» Given request: Beginning with the first line, set down every line through the one containing "def vrange(k, w=RW, off=0.): return", exactly as it appears, but not the pictures.
⁂
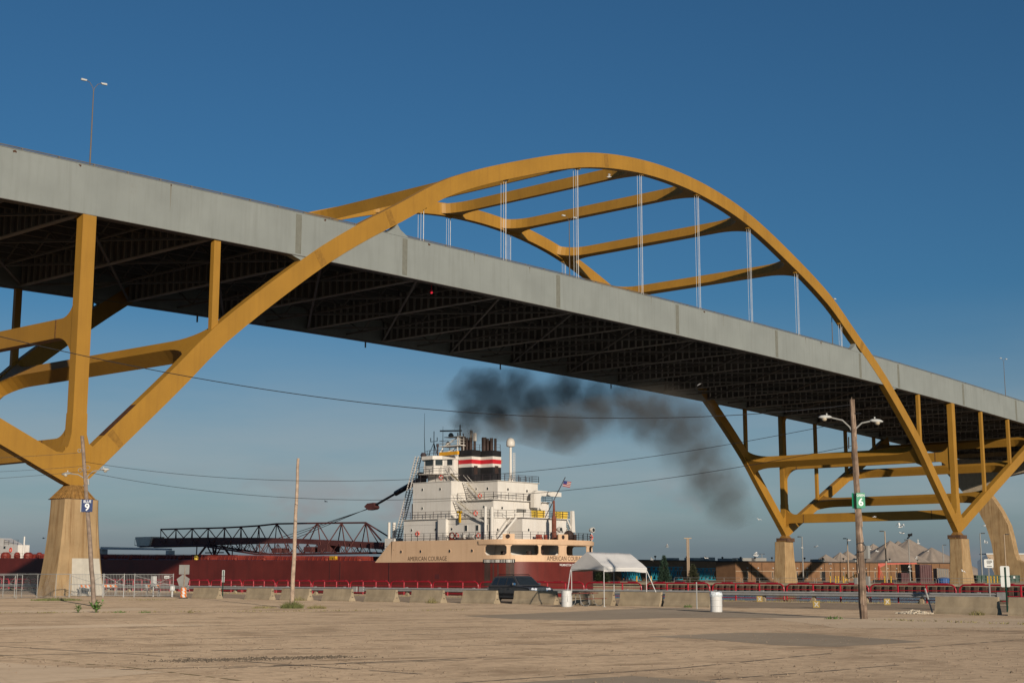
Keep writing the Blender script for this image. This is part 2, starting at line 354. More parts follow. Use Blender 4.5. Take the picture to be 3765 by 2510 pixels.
# ---------------------------------------------------------------- the arch bridge
W = 36.45; PAN = 14.07; LSP = 182.9
zb = lambda u: 34.13 - .026*((u/PAN)-6.5)**2
ARCH = [(0,57.6),(10,57.05),(20,55.35),(31,52.0),(45,46.6),(54,41.4),(60,37.9),(66,33.9),(77,25.3),(82.5,19.9),(90,12.75),(95,7.9)]
zU = lambda u: cat_rom(ARCH, abs(u-LSP/2))
RW = .98                      # width of ribs and columns across the bridge
def rib_frame(u):
    e = .05; t = Vector((2*e, 0, zU(u+e)-zU(u-e))).normalized(); n = Vector((-t.z, 0, t.x)); return Vector((u, 0, zU(u))), t, n
def arm_frame(u, side):       # straight legs of the side spans; side=+1 right of the far pier, -1 left of the near pier
    x = u-LSP if side > 0 else -u
    z = 10.03 + .458*x
    t = Vector((1, 0, .458*side)).normalized(); n = Vector((-t.z, 0, t.x)); return Vector((u, 0, z)), t, n
bridge = thing('arch_bridge', 'long tied arch road bridge with yellow ribs and grey deck girder over the channel', 'bridge', (0,0,0))
U0, U1 = -98., 296.
def vrange(k, w=RW, off=0.): return (-.06-off, -.06+w+off) if k == 0 else (W+.06-w-off, W+.06+off)

# deck girders
stations = [U0 + i*(U1-U0)/56 for i in range(57)]
def strip_box(b, us, v0, v1, zlo, zhi):
    vs = []; fs = []
    for u in us: vs += [(u,v0,zlo(u)),(u,v1,zlo(u)),(u,v1,zhi(u)),(u,v0,zhi(u))]
    for i in range(len(us)-1):
        a = i*4; c = a+4
        for j in range(4): fs.append((a+j, c+j, c+(j+1) % 4, a+(j+1) % 4))
    fs += [(0,1,2,3), tuple((len(us)-1)*4+j for j in (3,2,1,0))]; b.add(vs, fs)
GD = 4.45
for k in (0, 1):
    v0, v1 = (0, .9) if k == 0 else (W-.9, W)
    b = MB(); strip_box(b, stations, v0, v1, lambda u: zb(u)+.06, lambda u: zb(u)+GD)
    g = b.build('deck_girder', GRY, bridge)
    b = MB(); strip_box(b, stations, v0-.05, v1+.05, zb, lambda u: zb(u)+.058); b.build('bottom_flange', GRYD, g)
    b = MB(); strip_box(b, stations, v0-.04, v1+.04, lambda u: zb(u)+GD+.002, lambda u: zb(u)+GD+.05); b.build('top_flange', GRY, g)
    if k == 0:
        for us in (24.0, 39.2, 66.0, 92.2, 119.0, 146.3, 160.6, -16., 188, 214, 240):
            b = MB(); strip_box(b, [us-.38, us+.38], -.014, .02, lambda u: zb(u)+.2, lambda u: zb(u)+GD-.15)
            for q in range(20):
                z_ = zb(us)+.36+q*.20
                for du in (-.28, .28): b.box(us+du-.035, us+du+.035, -.034, -.013, z_, z_+.07)
            b.build('splice_plate', SPL, g)
    # parapet rail
    b = MB(); vv = (v0+v1)/2
    b.tube([(u, vv, zb(u)+GD+.36) for u in stations], .055, 5); b.tube([(u, vv-.06 if k == 0 else vv+.06, zb(u)+GD+.22) for u in stations], .03, 4)
    u = U0
    while u < U1: b.box(u-.07,u+.07,vv-.07,vv+.07,zb(u)+GD+.04,zb(u)+GD+.40); u += 3.517
    b.build('parapet_rail', mat('weathered_parapet_rail', (.13,.115,.10), .6), bridge)
# gusset plates where the near rib meets the girder
for k in (0, 1):
    va, vb = (.03, .87) if k == 0 else (W-.87, W-.03)
    for sgn in (0, 1):
        mir = (lambda u: u) if sgn == 0 else (lambda u: LSP-u)
        up_ = [(36.3, zb(37)+GD-.2), (36.3, zU(36.3)-2.6), (37.6, zU(37.6)-2.5), (38.0, 39.55), (38.5, 38.95), (39.2, 38.6), (40.2, zb(40)+GD-.2)]
        lo_ = [(22.6, zb(23)+.3), (23.3, zb(23)-.05), (24.3, zb(24)-.35), (25.0, zb(24)-.9), (25.6, zU(25.6)-.4), (28, zb(28)+.3)]
        b = MB(); fn = lambda a, z, c: (mir(a), c, z)
        b.prism(up_, fn, va, vb); b.build('gusset_plate', GRY, bridge); b = MB(); b.prism(lo_, fn, va, vb); b.build('gusset_plate', GRY, bridge)

# arch ribs
for k in (0, 1):
    va, vb = vrange(k); vs = []; fs = []; n_ = 84
    for i in range(n_+1):
        u = 1.2 + (LSP-2.4)*i/n_; p, t, n = rib_frame(u); q = p - n*1.92
        vs += [(p.x,va,p.z),(p.x,vb,p.z),(q.x,vb,q.z),(q.x,va,q.z)]
    for i in range(n_):
        a = i*4; c = a+4
        for j in range(4): fs.append((a+j, a+(j+1) % 4, c+(j+1) % 4, c+j))
    fs += [(3,2,1,0), tuple(n_*4+j for j in (0,1,2,3))]
    b = MB(); b.add(vs, fs); rib = b.build('arch_rib', YEL, bridge)
    if k == 0:
        for us in (2.9, 26.4, 36.4, 76, 111, 147.5):
            b = MB(); p, t, n = rib_frame(us)
            pl = [p-n*.12-t*.45, p-n*.12+t*.45, p-n*1.8+t*.45, p-n*1.8-t*.45]
            b.hexa([(q.x, va-.012, q.z) for q in pl], [(q.x, va+.01, q.z) for q in pl]); b.build('splice_plate', mat('worn_splice_yellow', (.27,.135,.02), .6, var=.2, scale=4, fine=.35), rib)
# side span legs
for side in (1, -1):
    for k in (0, 1):
        va, vb = vrange(k); b = MB(); vs = []; ends = (LSP+1.2, LSP+47) if side > 0 else (-1.2, -47)
        for u in ends:
            p, t, n = arm_frame(u, side); a = p+n*.94; c = p-n*.94
            vs += [(a.x,va,a.z),(a.x,vb,a.z),(c.x,vb,c.z),(c.x,va,c.z)]
        b.hexa(vs[:4], vs[4:]); b.build('side_leg', YEL, bridge)
# spring nodes, columns and bearings
def arc(cx, cz, r, a0, a1, n=6): return [(cx+r*math.cos(R_(a0+(a1-a0)*i/n)), cz+r*math.sin(R_(a0+(a1-a0)*i/n))) for i in range(n+1)]
def node_poly(u0, flip):
    pr = [(.62,9.3),(1.3,9.98),(4.1,12.70),(2.72,13.84),(1.95,12.95),(1.5,12.62),(1.0,12.9),(.74,13.7),(.70,15.5)]
    pl = [(-.70,15.5),(-.76,13.6),(-1.0,12.6),(-1.5,12.0),(-2.1,12.03),(-3.43,12.64),(-4.22,10.90),(-.95,9.40),(-.62,9.3)]
    return [(u0+(x if not flip else -x), z) for x, z in pr+pl]
COLS = []
for u0, flip in ((0., False), (LSP, True)):
    for k in (0, 1):
        va, vb = vrange(k, RW, .035); b = MB(); b.prism(node_poly(u0, flip), lambda a, z, c: (a, c, z), va, vb); nd = b.build('spring_node', YEL, bridge)
        b = MB()
        for s in (-1, 1): b.box(u0+s*1.25-.05, u0+s*1.25+.05, va-.02, va+.01, 10.1, 12.5)
        b.build('weld_stiffener', YEL, nd)
        va, vb = vrange(k)
        b = MB(); b.box(u0-.67, u0+.67, va+.01, vb-.01, 12.5, zb(u0)-.003); COLS.append(b.build('column', YEL, bridge))
        b = MB(); vc = (va+vb)/2
        b.hexa([(u0-1.55,vc-1.1,8.12),(u0+1.55,vc-1.1,8.12),(u0+1.55,vc+1.1,8.12),(u0-1.55,vc+1.1,8.12)], [(u0-.62,vc-.55,9.30),(u0+.62,vc-.55,9.30),(u0+.62,vc+.55,9.30),(u0-.62,vc+.55,9.30)])
        br = b.build('bearing_shoe', mat('rust_stained_yellow', (.22, .115, .03), .7, var=.4, scale=3, rust=.9, rust_scale=2.), bridge)
        b = MB()
        for i in range(7):
            x = -1.35+i*.45; b.hexa([(u0+x-.05,vc-1.2,8.13),(u0+x+.05,vc-1.2,8.13),(u0+x+.05,vc-.9,8.13),(u0+x-.05,vc-.9,8.13)], [(u0+x*.42-.05,vc-.62,9.22),(u0+x*.42+.05,vc-.62,9.22),(u0+x*.42+.05,vc-.4,9.22),(u0+x*.42-.05,vc-.4,9.22)])
            y = -.9+i*.3
            for s in (-1, 1): b.hexa([(u0+s*1.65,vc+y-.05,8.13),(u0+s*1.65,vc+y+.05,8.13),(u0+s*1.3,vc+y+.05,8.13),(u0+s*1.3,vc+y-.05,8.13)], [(u0+s*.72,vc+y*.5-.05,9.22),(u0+s*.72,vc+y*.5+.05,9.22),(u0+s*.5,vc+y*.5+.05,9.22),(u0+s*.5,vc+y*.5-.05,9.22)])
        b.build('bearing_rib', mat('rust_stained_yellow', (.22, .115, .03), .7, var=.4, scale=3, rust=.9, rust_scale=2.), br)
        b = MB(); b.box(u0-1.62,u0+1.62,vc-1.18,vc+1.18,8.06,8.118); b.build('base_plate', PIPE, br)
# portal beams between the columns, with curved haunches
def fillet(cx, cz, sx, sz, rx, rz, n=8):
    return [(cx, cz), (cx+sx*rx, cz)] + [(cx+sx*rx*(1-math.sin(R_(90*i/n))), cz+sz*rz*(1-math.cos(R_(90*i/n)))) for i in range(1, n)] + [(cx, cz+sz*rz)]
for u0 in (0., LSP):
    c0, c1 = u0-.52, u0+.52; vn = -.06+RW-.02; vf = W+.06-RW+.02
    fn = lambda a, z, c: (c, a, z)
    for za, zc, ru, rd in ((22.35, 24.03, 1.9, 2.6), (11.7, 13.42, 1.9, 1.2)):
        b = MB(); b.box(c0, c1, vn, vf, za, zc)
        for cx, sx in ((vn, 1), (vf, -1)):
            b.prism(fillet(cx, zc-.002, sx, 1, ru, ru), fn, c0+.002, c1-.002); b.prism(fillet(cx, za+.002, sx, -1, rd, rd), fn, c0+.002, c1-.002)
        b.build('portal_beam', YEL, bridge)
    b = MB(); z_ = zb(u0)-.06
    for cx, sx in ((vn, 1), (vf, -1)): b.prism(fillet(cx, z_, sx, -1, .8, 1.7), fn, c0, c1)
    b.build('column_bracket', YEL, bridge)
# struts between the ribs
def strut(frame, depth=1.5, w=1.0, a=2.3, bb=5.0, off=-.96):
    p, t, n = frame; c = p + n*off; vn = -.06+RW-.04; vf = W+.06-RW+.04; N_ = 7
    side = [( w/2+a*(1-math.sin(R_(90*i/N_))), vn+bb*(1-math.cos(R_(90*i/N_)))) for i in range(N_+1)]
    full = side + [(x, vn+vf-y) for x, y in reversed(side)]
    poly = full + [(-x, y) for x, y in reversed(full)]
    b = MB(); b.prism(poly, lambda x, y, d: (c.x+t.x*x+n.x*d, y, c.z+t.z*x+n.z*d), -depth/2, depth/2); return b.build('strut', YEL, bridge)
for i in (4, 5, 6, 7, 8, 9): strut(rib_frame(i*PAN))
strut(rib_frame(12.6), 1.65, 1.5, 2.1, 4.6); strut(rib_frame(LSP-12.6), 1.65, 1.5, 2.1, 4.6)
for du in (13.6, 28.2, 41.5):
    strut(arm_frame(LSP+du, 1), 1.5, 1.3, 2.2, 4.6, 0); strut(arm_frame(-du, -1), 1.5, 1.3, 2.2, 4.6, 0)
# slender posts
for k in (0, 1):
    va, vb = (.14, .66) if k == 0 else (W-.66, W-.14)
    for u in (PAN, LSP-PAN):
        b = MB(); b.box(u-.38,u+.38,va,vb,zU(u)-.4,zb(u)-.004); b.build('post', YEL, bridge)
    for du in (13.7, 27.1, 40.5):
        for s in (1, -1):
            u = LSP+du if s > 0 else -du; p, t, n = arm_frame(u, s)
            b = MB(); b.box(u-.38,u+.38,va,vb,p.z+.6,zb(u)-.004)
            if zb(u)-p.z > 2: b.build('post', YEL, bridge)
# hangers, four strands each
for k in (0, 1):
    vc = .45 if k == 0 else W-.45
    for i in range(3, 11):
        u = i*PAN; zt = zU(u)-1.9; b = MB()
        for du in (-.36, -.12, .12, .36) if False else (-.42, -.22, .22, .42): b.tube([(u+du, vc+(.12 if abs(du) > .3 else -.12), zb(u)+GD-.02), (u+du, vc+(.12 if abs(du) > .3 else -.12), zt)], .021, 5)
        h = b.build('hanger', mat('pale_hanger_cable', (.58, .57, .55), .5, 0), bridge)
        b = MB(); b.box(u-.6,u+.6,vc-.25,vc+.25,zt-.16,zt+.12); b.build('hanger_socket', YEL, h)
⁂
» Answer to the exercise:
Keep writing the Blender script for this image. This is part 2, starting at line 354. More parts follow. Use Blender 4.5. Take the picture to be 3765 by 2510 pixels.
# ---------------------------------------------------------------- the arch bridge
W = 36.45; PAN = 14.07; LSP = 182.9
zb = lambda u: 34.13 - .026*((u/PAN)-6.5)**2
ARCH = [(0,57.6),(10,57.05),(20,55.35),(31,52.0),(45,46.6),(54,41.4),(60,37.9),(66,33.9),(77,25.3),(82.5,19.9),(90,12.75),(95,7.9)]
zU = lambda u: cat_rom(ARCH, abs(u-LSP/2))
RW = .98                      # width of ribs and columns across the bridge
def rib_frame(u):
    e = .05; t = Vector((2*e, 0, zU(u+e)-zU(u-e))).normalized(); n = Vector((-t.z, 0, t.x)); return Vector((u, 0, zU(u))), t, n
def arm_frame(u, side):       # straight legs of the side spans; side=+1 right of the far pier, -1 left of the near pier
    x = u-LSP if side > 0 else -u
    z = 10.03 + .458*x
    t = Vector((1, 0, .458*side)).normalized(); n = Vector((-t.z, 0, t.x)); return Vector((u, 0, z)), t, n
bridge = thing('arch_bridge', 'long tied arch road bridge with yellow ribs and grey deck girder over the channel', 'bridge', (0,0,0))
U0, U1 = -98., 296.
def vrange(k, w=RW, off=0.): return (-.06-off, -.06+w+off) if k == 0 else (W+.06-w-off, W+.06+off)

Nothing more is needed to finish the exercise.